*Description of the task:*
Transcribe each line of the material as it is, and drop any picture.

*Dataset section:*

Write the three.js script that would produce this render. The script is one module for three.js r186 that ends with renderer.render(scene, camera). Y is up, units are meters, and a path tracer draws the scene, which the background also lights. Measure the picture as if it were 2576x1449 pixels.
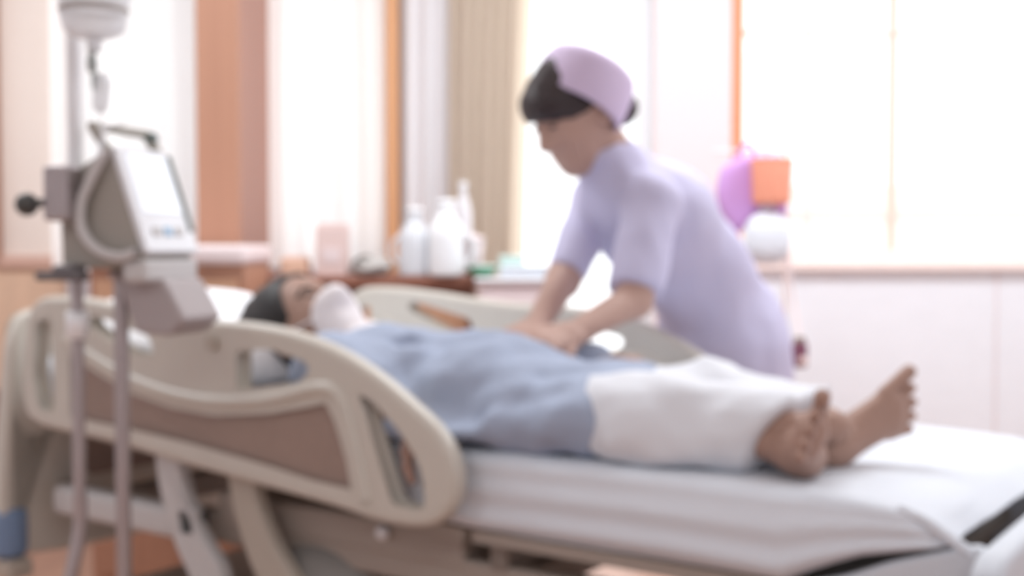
import * as THREE from 'three';
import { mergeGeometries, mergeVertices, toCreasedNormals } from 'three/addons/utils/BufferGeometryUtils.js';
import { RoundedBoxGeometry } from 'three/addons/geometries/RoundedBoxGeometry.js';
import { ImprovedNoise } from 'three/addons/math/ImprovedNoise.js';
import { RectAreaLightUniformsLib } from 'three/addons/lights/RectAreaLightUniformsLib.js';

// ───────────────────────── camera, sky, light, exposure ─────────────────────────
const scene = new THREE.Scene();
const camera = new THREE.PerspectiveCamera(27.16, 2576 / 1449, 0.05, 200);
camera.position.set(0, 1.10, 0);
camera.rotation.set(THREE.MathUtils.degToRad(-2), 0, 0);
camera.focus = 0.5;               // focused far in front of everything: the whole ward is soft
camera.userData.fStop = 7.0;
const renderer = new THREE.WebGLRenderer({ antialias: true });
renderer.toneMapping = THREE.LinearToneMapping;
renderer.toneMappingExposure = 1.0;
renderer.shadowMap.enabled = true;
RectAreaLightUniformsLib.init();
const SKY = 1.9, FILL_LAMP = 12.6;
scene.background = new THREE.Color(0.97 * SKY, 0.985 * SKY, 1.0 * SKY);
const sun = new THREE.DirectionalLight(new THREE.Color(1.0, 0.95, 0.92), 1.5);
sun.position.set(6.2, 7.6, -9.2); sun.target.position.set(0.4, 0.8, -2.6);
sun.castShadow = true; sun.shadow.radius = 3;
Object.assign(sun.shadow.camera, { left: -7, right: 7, top: 7, bottom: -7, near: 0.5, far: 40 });
scene.add(sun, sun.target);

// ───────────────────────── helpers ─────────────────────────
const V3 = (x, y, z) => new THREE.Vector3(x, y, z);
const noise = new ImprovedNoise();
const N = (x, y, z) => noise.noise(x + 31.7, y + 12.3, z + 77.1);
const taken = new Map();
function numbered(n) { const k = taken.get(n) ?? 0; taken.set(n, k + 1); return k ? `${n}_${String(k).padStart(3, '0')}` : n; }
function tag(o, label, category, group) { o.userData.label = label; o.userData.category = category; if (group) o.userData.group = group; return o; }
function shade(o) { o.traverse((m) => { if (m.isMesh) { m.castShadow = true; m.receiveShadow = true; } }); }
function thing(name, label, category, pos = [0, 0, 0], turn = 0, group) {
  const o = new THREE.Group(); o.name = numbered(name); o.position.set(...pos); o.rotation.y = turn;
  scene.add(o); return tag(o, label, category, group);
}
function obj(name, geos, mat, parent) {
  const list = (Array.isArray(geos) ? geos : [geos]).map((g) => { const h = g.index ? g.toNonIndexed() : g; for (const k of Object.keys(h.attributes)) if (!['position', 'normal', 'uv'].includes(k)) h.deleteAttribute(k); return h; });
  if (!list.every((g) => g.attributes.uv)) list.forEach((g) => g.deleteAttribute('uv'));
  const m = new THREE.Mesh(list.length > 1 ? mergeGeometries(list) : list[0], mat);
  m.name = numbered(name); m.castShadow = m.receiveShadow = true;
  (parent ?? scene).add(m); return m;
}
function struct(name, geos, mat, parent) { const m = obj(name, geos, mat, parent); m.userData.kind = 'structure'; return m; }
const box = (w, h, d, x = 0, y = 0, z = 0, r = 0.006) => new RoundedBoxGeometry(w, h, d, 2, Math.min(r, w / 2.01, h / 2.01, d / 2.01)).translate(x, y, z);
const slab = (x0, x1, y0, y1, z0, z1, r = 0.004) => box(x1 - x0, y1 - y0, z1 - z0, (x0 + x1) / 2, (y0 + y1) / 2, (z0 + z1) / 2, r);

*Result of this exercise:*
Write the three.js script that would produce this render. The script is one module for three.js r186 that ends with renderer.render(scene, camera). Y is up, units are meters, and a path tracer draws the scene, which the background also lights. Measure the picture as if it were 2576x1449 pixels.
import * as THREE from 'three';
import { mergeGeometries, mergeVertices, toCreasedNormals } from 'three/addons/utils/BufferGeometryUtils.js';
import { RoundedBoxGeometry } from 'three/addons/geometries/RoundedBoxGeometry.js';
import { ImprovedNoise } from 'three/addons/math/ImprovedNoise.js';
import { RectAreaLightUniformsLib } from 'three/addons/lights/RectAreaLightUniformsLib.js';

// ───────────────────────── camera, sky, light, exposure ─────────────────────────
const scene = new THREE.Scene();
const camera = new THREE.PerspectiveCamera(27.16, 2576 / 1449, 0.05, 200);
camera.position.set(0, 1.10, 0);
camera.rotation.set(THREE.MathUtils.degToRad(-2), 0, 0);
camera.focus = 0.5;               // focused far in front of everything: the whole ward is soft
camera.userData.fStop = 7.0;
const renderer = new THREE.WebGLRenderer({ antialias: true });
renderer.toneMapping = THREE.LinearToneMapping;
renderer.toneMappingExposure = 1.0;
renderer.shadowMap.enabled = true;
RectAreaLightUniformsLib.init();
const SKY = 1.9, FILL_LAMP = 12.6;
scene.background = new THREE.Color(0.97 * SKY, 0.985 * SKY, 1.0 * SKY);
const sun = new THREE.DirectionalLight(new THREE.Color(1.0, 0.95, 0.92), 1.5);
sun.position.set(6.2, 7.6, -9.2); sun.target.position.set(0.4, 0.8, -2.6);
sun.castShadow = true; sun.shadow.radius = 3;
Object.assign(sun.shadow.camera, { left: -7, right: 7, top: 7, bottom: -7, near: 0.5, far: 40 });
scene.add(sun, sun.target);

// ───────────────────────── helpers ─────────────────────────
const V3 = (x, y, z) => new THREE.Vector3(x, y, z);
const noise = new ImprovedNoise();
const N = (x, y, z) => noise.noise(x + 31.7, y + 12.3, z + 77.1);
const taken = new Map();
function numbered(n) { const k = taken.get(n) ?? 0; taken.set(n, k + 1); return k ? `${n}_${String(k).padStart(3, '0')}` : n; }
function tag(o, label, category, group) { o.userData.label = label; o.userData.category = category; if (group) o.userData.group = group; return o; }
function shade(o) { o.traverse((m) => { if (m.isMesh) { m.castShadow = true; m.receiveShadow = true; } }); }
function thing(name, label, category, pos = [0, 0, 0], turn = 0, group) {
  const o = new THREE.Group(); o.name = numbered(name); o.position.set(...pos); o.rotation.y = turn;
  scene.add(o); return tag(o, label, category, group);
}
function obj(name, geos, mat, parent) {
  const list = (Array.isArray(geos) ? geos : [geos]).map((g) => { const h = g.index ? g.toNonIndexed() : g; for (const k of Object.keys(h.attributes)) if (!['position', 'normal', 'uv'].includes(k)) h.deleteAttribute(k); return h; });
  if (!list.every((g) => g.attributes.uv)) list.forEach((g) => g.deleteAttribute('uv'));
  const m = new THREE.Mesh(list.length > 1 ? mergeGeometries(list) : list[0], mat);
  m.name = numbered(name); m.castShadow = m.receiveShadow = true;
  (parent ?? scene).add(m); return m;
}
function struct(name, geos, mat, parent) { const m = obj(name, geos, mat, parent); m.userData.kind = 'structure'; return m; }
const box = (w, h, d, x = 0, y = 0, z = 0, r = 0.006) => new RoundedBoxGeometry(w, h, d, 2, Math.min(r, w / 2.01, h / 2.01, d / 2.01)).translate(x, y, z);
const slab = (x0, x1, y0, y1, z0, z1, r = 0.004) => box(x1 - x0, y1 - y0, z1 - z0, (x0 + x1) / 2, (y0 + y1) / 2, (z0 + z1) / 2, r);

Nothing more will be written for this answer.